How to Tell If You’re Making a Reasonable Offer on a Home

How to Tell If You’re Making a Reasonable Offer on a Home

Figuring out if you’re making a reasonable offer on a home doesn’t necessarily mean sitting down with your calculator. It’s more about looking at a variety of factors, like the asking price, similar homes’ prices, the market in general, and the condition of the home, and seeing whether the price makes sense when you put all of it together.

Let’s take a closer look at each of these signals.

The Offer Isn’t Way Off From the Asking Price

Of course, the asking price matters — it sets the starting expectations for everyone involved. It’s the reference point buyers, sellers, and agents all use to decide whether a number feels generally in the right zone.

So, when your offer isn’t dramatically far from that number, it’s obviously going to be much easier for people to see it as reasonable, even regardless of everything else. When it is far off, though, the offer has to work harder to overcome that first impression.

Similar Homes Have Sold for Around the Same Amount

The asking price is great for a rough starting point, but it’s a good idea to look around the neighborhood before you base your offer on that alone. More specifically, the recent sales in the area.

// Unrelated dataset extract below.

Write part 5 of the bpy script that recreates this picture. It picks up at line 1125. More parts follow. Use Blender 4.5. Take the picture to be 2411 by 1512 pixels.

However, keep in mind that not all sales are equally useful. A home that’s close in size, layout, and condition gives you a pretty good reference, but one that’s noticeably bigger, updated in a totally different way, or clearly in worse shape isn’t going to be too helpful. Yes, even if it’s nearby.

What you should really look for here is repetition. When the same kind of home keeps selling around the same range, that number starts to feel like the right fit. You’re not just randomly guessing anymore if your offer sits in the same ballpark as similar buyers.

That familiarity is usually what makes a reasonable offer feel like it belongs.

The Price Makes Sense for the Kind of Market You’re In

Once you’ve looked at similar sales, the broader market starts to matter more than you may expect. Not necessarily in a technical way, but more in terms of how much pressure there is around buying.

See, in markets where homes move quickly, and buyers are stacked up, you may notice that prices tend to cluster tighter. There’s just less room for hesitation, and numbers that might feel high in another moment don’t quite stand out as much when it’s so competitive. In slower markets, though, that pressure eases, and expectations can stretch. Then, the same price can land very differently.

And note that nothing about the house itself has to change for this to be true. It’s the market conditions that do the work.

The Condition of the Home Matches the Price

Although a broad look at the market can certainly help frame things, it’s still important to zoom in on the house itself. Specifically, how it looks, feels, and has been cared for.

Sometimes you walk into a place that’s clearly been cared for, and it just kind of reconfirms the offer you had in mind. Or, it could be even better than you expected, and you may realize that it’s not enough! 

Other times, you notice wear, outdated systems, or things that haven’t been kept up, and the same offer suddenly feels like it might be too much. Underpaying is one thing, but no one makes an offer thinking they may lose money on the deal.

Need Help Making a Reasonable Offer on a Home?

By the time you’ve worked through all of this, you’re probably noticing a pattern: no single factor decides whether an offer is reasonable on its own. It’s the way these signals line up (or don’t) that can give you confidence in what is one of the biggest financial decisions people make in their lives.